=== Directive ===
From the first line of the data below through the line holding "0.98, 1.0), 145)", output each line exactly and leave the pictures out.

⁂

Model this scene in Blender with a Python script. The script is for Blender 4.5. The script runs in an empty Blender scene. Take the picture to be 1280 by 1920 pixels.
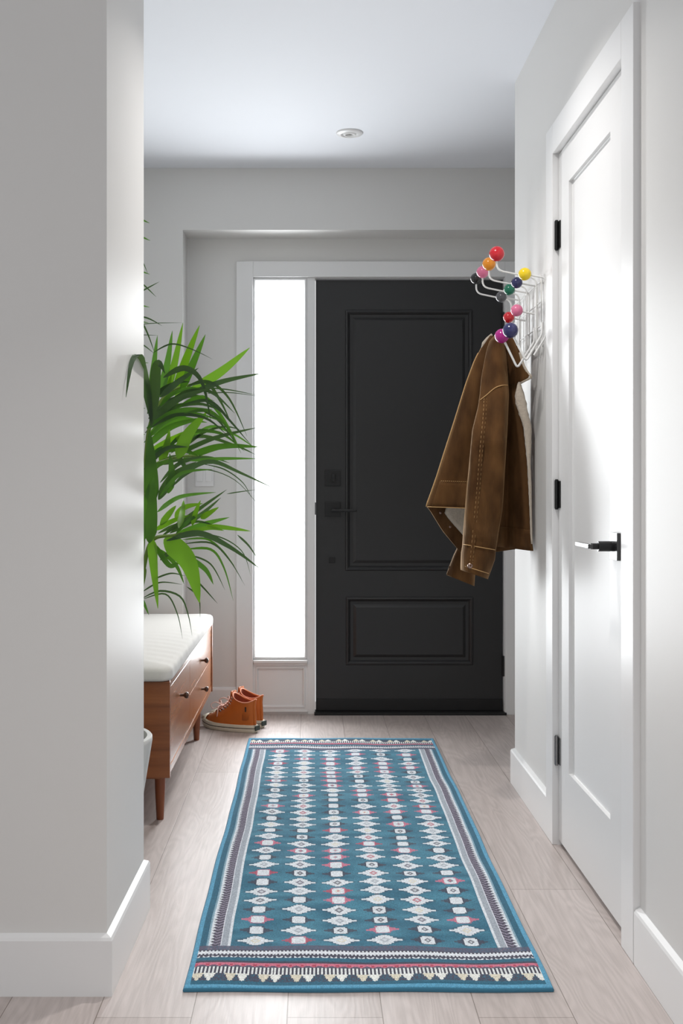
import bpy, bmesh, math, random
import numpy as np
from mathutils import Vector, Matrix

C = bpy.context.scene.collection
S = bpy.context.scene
R = math.radians

# ------------------------------------------------------------------ camera, light, exposure
F, VX, VY, H = 2100.0, 584.0, 918.0, 1.06        # focal length, vanishing point (pixels of 1280x1920), eye height
cam_d = bpy.data.cameras.new('camera')
cam = bpy.data.objects.new('camera', cam_d)
C.objects.link(cam)
cam.location = (0, 0, H)
cam.rotation_euler = (R(90), 0, 0)
cam_d.sensor_fit = 'AUTO'
cam_d.sensor_width = 36
cam_d.lens = F / 1920 * 36
cam_d.shift_x = (640 - VX) / 1920
cam_d.shift_y = -(960 - VY) / 1920
cam_d.clip_start = 0.02
S.camera = cam

S.view_settings.view_transform = 'Standard'
S.view_settings.look = 'None'
S.view_settings.gamma = 1
S.view_settings.use_curve_mapping = False
S.view_settings.exposure = 0.33

PANE = 9.0            # daylight glowing in the frosted sidelight pane
world = bpy.data.worlds.new('daylight')
S.world = world
world.use_nodes = True
bg = world.node_tree.nodes['Background']
bg.inputs[0].default_value = (0.98, 0.99, 1.0, 1)
bg.inputs[1].default_value = 0.62


def area(name, loc, rot, sx, sy, power, color=(1, 1, 1), spread=180):
    l = bpy.data.lights.new(name, 'AREA')
    l.shape = 'RECTANGLE'
    l.size, l.size_y = sx, sy
    l.energy = power
    l.color = color
    l.spread = R(spread)
    o = bpy.data.objects.new(name, l)
    o.location = loc
    o.rotation_euler = rot
    C.objects.link(o)
    return o


# daylight entering the foyer through the sidelight
area('sidelight_daylight', (-0.1495, 5.302, 1.158), (R(-90), 0, 0), 0.215, 1.755, 20, (0.95, 0.98, 1.0), 145)


def fill_downlight(y, power, spread):
    l = bpy.data.lights.new('fill_downlight', 'AREA')
    l.shape = 'DISK'
    l.size = 0.1
    l.energy = power
    l.color = (1.0, 0.965, 0.93)
    l.spread = R(spread)
    o = bpy.data.objects.new('fill_downlight', l)
    o.location = (0.155, y, 2.515)
    C.objects.link(o)


fill_downlight(2.95, 7, 125)       # unseen lamps, both added above the frame to brighten the hall
fill_downlight(1.35, 4, 95)


# ------------------------------------------------------------------ helpers
def P(px, py, Y):
    return Vector(((px - VX) * Y / F, Y, H - (py - VY) * Y / F))


def lin(c):
    return tuple(((v / 255) / 12.92 if v / 255 <= 0.04045 else ((v / 255 + 0.055) / 1.055) ** 2.4) for v in c)


class MB:
    """collects geometry of ONE mesh object"""

    def __init__(self):
        self.v, self.f = [], []

    def add(self, vs, fs):
        o = len(self.v)
        self.v += [tuple(p) for p in vs]
        self.f += [tuple(i + o for i in f) for f in fs]

    def box(self, a, b, bev=0.0, mat=None):
        bm = bmesh.new()
        bmesh.ops.create_cube(bm, size=1)
        for v in bm.verts:
            v.co = Vector([(a[i] + b[i]) / 2 + v.co[i] * (b[i] - a[i]) for i in range(3)])
        if bev:
            bmesh.ops.bevel(bm, geom=list(bm.edges), offset=bev, segments=2, profile=0.6, affect='EDGES')
        self.bm(bm, mat)

    def bm(self, bm, mat=None):
        if mat:
            bm.transform(mat)
        bm.verts.index_update()
        self.add([v.co.copy() for v in bm.verts], [[v.index for v in f.verts] for f in bm.faces])
        bm.free()

    def ball(self, c, r, u=24, v=14, scale=(1, 1, 1)):
        bm = bmesh.new()
        bmesh.ops.create_uvsphere(bm, u_segments=u, v_segments=v, radius=r)
        self.bm(bm, Matrix.Translation(c) @ Matrix.Diagonal((*scale, 1)))

    def loft(self, rings, closed=True, cap0=False, cap1=False, loop=False):
        n = len(rings[0])
        o = len(self.v)
        for r in rings:
            self.v += [tuple(p) for p in r]
        m = len(rings)
        for i in range(m if loop else m - 1):
            for j in range(n if closed else n - 1):
                a, b = o + i * n + j, o + i * n + (j + 1) % n
                i2 = (i + 1) % m
                c, d = o + i2 * n + (j + 1) % n, o + i2 * n + j
                self.f.append((a, b, c, d))
        if cap0:
            self.f.append(tuple(o + j for j in reversed(range(n))))
        if cap1:
            self.f.append(tuple(o + (m - 1) * n + j for j in range(n)))

    def tube(self, pts, r, n=10, caps=True, loop=False):
        pts = [Vector(p) for p in pts]
        m = len(pts)
        rs = r if isinstance(r, (list, tuple)) else [r] * m
        rings = []
        up = None
        for i, p in enumerate(pts):
            if loop:
                t = pts[(i + 1) % m] - pts[i - 1]
            else:
                t = pts[min(i + 1, m - 1)] - pts[max(i - 1, 0)]
            if t.length < 1e-9:
                t = Vector((0, 0, 1))
            t.normalize()
            if up is None:
                up = Vector((0, 0, 1)) if abs(t.z) < .9 else Vector((1, 0, 0))
            up = (up - t * up.dot(t))
            if up.length < 1e-6:
                up = t.orthogonal()
            up.normalize()
            sd = t.cross(up)
            rings.append([p + (up * math.cos(k / n * 2 * math.pi) + sd * math.sin(k / n * 2 * math.pi)) * rs[i] for k in range(n)])
        self.loft(rings, cap0=caps and not loop, cap1=caps and not loop, loop=loop)

    def lathe(self, prof, c=(0, 0, 0), n=40):
        c = Vector(c)
        rings = [[c + Vector((r * math.cos(k / n * 2 * math.pi), r * math.sin(k / n * 2 * math.pi), z)) for k in range(n)] for r, z in prof]
        self.loft(rings, cap0=prof[0][0] > 1e-5, cap1=prof[-1][0] > 1e-5)

    def build(self, name, mat, parent=None, smooth=False, angle=None, subsurf=0, solid=0.0, recalc=True, soff=0.0):
        me = bpy.data.meshes.new(name)
        me.from_pydata(self.v, [], self.f)
        if recalc:
            bm = bmesh.new()
            bm.from_mesh(me)
            bmesh.ops.recalc_face_normals(bm, faces=bm.faces)
            bm.to_mesh(me)
            bm.free()
        me.materials.append(mat)
        if smooth:
            me.polygons.foreach_set('use_smooth', [True] * len(me.polygons))
            if angle:
                me.set_sharp_from_angle(angle=R(angle))
        o = bpy.data.objects.new(name, me)
        C.objects.link(o)
        if parent:
            o.parent = parent
        if solid:
            md = o.modifiers.new('thickness', 'SOLIDIFY')
            md.thickness = solid
            md.offset = soff
        if subsurf:
            md = o.modifiers.new('smooth', 'SUBSURF')
            md.levels = md.render_levels = subsurf
        return o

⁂

=== Answer in full ===
Model this scene in Blender with a Python script. The script is for Blender 4.5. The script runs in an empty Blender scene. Take the picture to be 1280 by 1920 pixels.
import bpy, bmesh, math, random
import numpy as np
from mathutils import Vector, Matrix

C = bpy.context.scene.collection
S = bpy.context.scene
R = math.radians

# ------------------------------------------------------------------ camera, light, exposure
F, VX, VY, H = 2100.0, 584.0, 918.0, 1.06        # focal length, vanishing point (pixels of 1280x1920), eye height
cam_d = bpy.data.cameras.new('camera')
cam = bpy.data.objects.new('camera', cam_d)
C.objects.link(cam)
cam.location = (0, 0, H)
cam.rotation_euler = (R(90), 0, 0)
cam_d.sensor_fit = 'AUTO'
cam_d.sensor_width = 36
cam_d.lens = F / 1920 * 36
cam_d.shift_x = (640 - VX) / 1920
cam_d.shift_y = -(960 - VY) / 1920
cam_d.clip_start = 0.02
S.camera = cam

S.view_settings.view_transform = 'Standard'
S.view_settings.look = 'None'
S.view_settings.gamma = 1
S.view_settings.use_curve_mapping = False
S.view_settings.exposure = 0.33

PANE = 9.0            # daylight glowing in the frosted sidelight pane
world = bpy.data.worlds.new('daylight')
S.world = world
world.use_nodes = True
bg = world.node_tree.nodes['Background']
bg.inputs[0].default_value = (0.98, 0.99, 1.0, 1)
bg.inputs[1].default_value = 0.62


def area(name, loc, rot, sx, sy, power, color=(1, 1, 1), spread=180):
    l = bpy.data.lights.new(name, 'AREA')
    l.shape = 'RECTANGLE'
    l.size, l.size_y = sx, sy
    l.energy = power
    l.color = color
    l.spread = R(spread)
    o = bpy.data.objects.new(name, l)
    o.location = loc
    o.rotation_euler = rot
    C.objects.link(o)
    return o


# daylight entering the foyer through the sidelight
area('sidelight_daylight', (-0.1495, 5.302, 1.158), (R(-90), 0, 0), 0.215, 1.755, 20, (0.95, 0.98, 1.0), 145)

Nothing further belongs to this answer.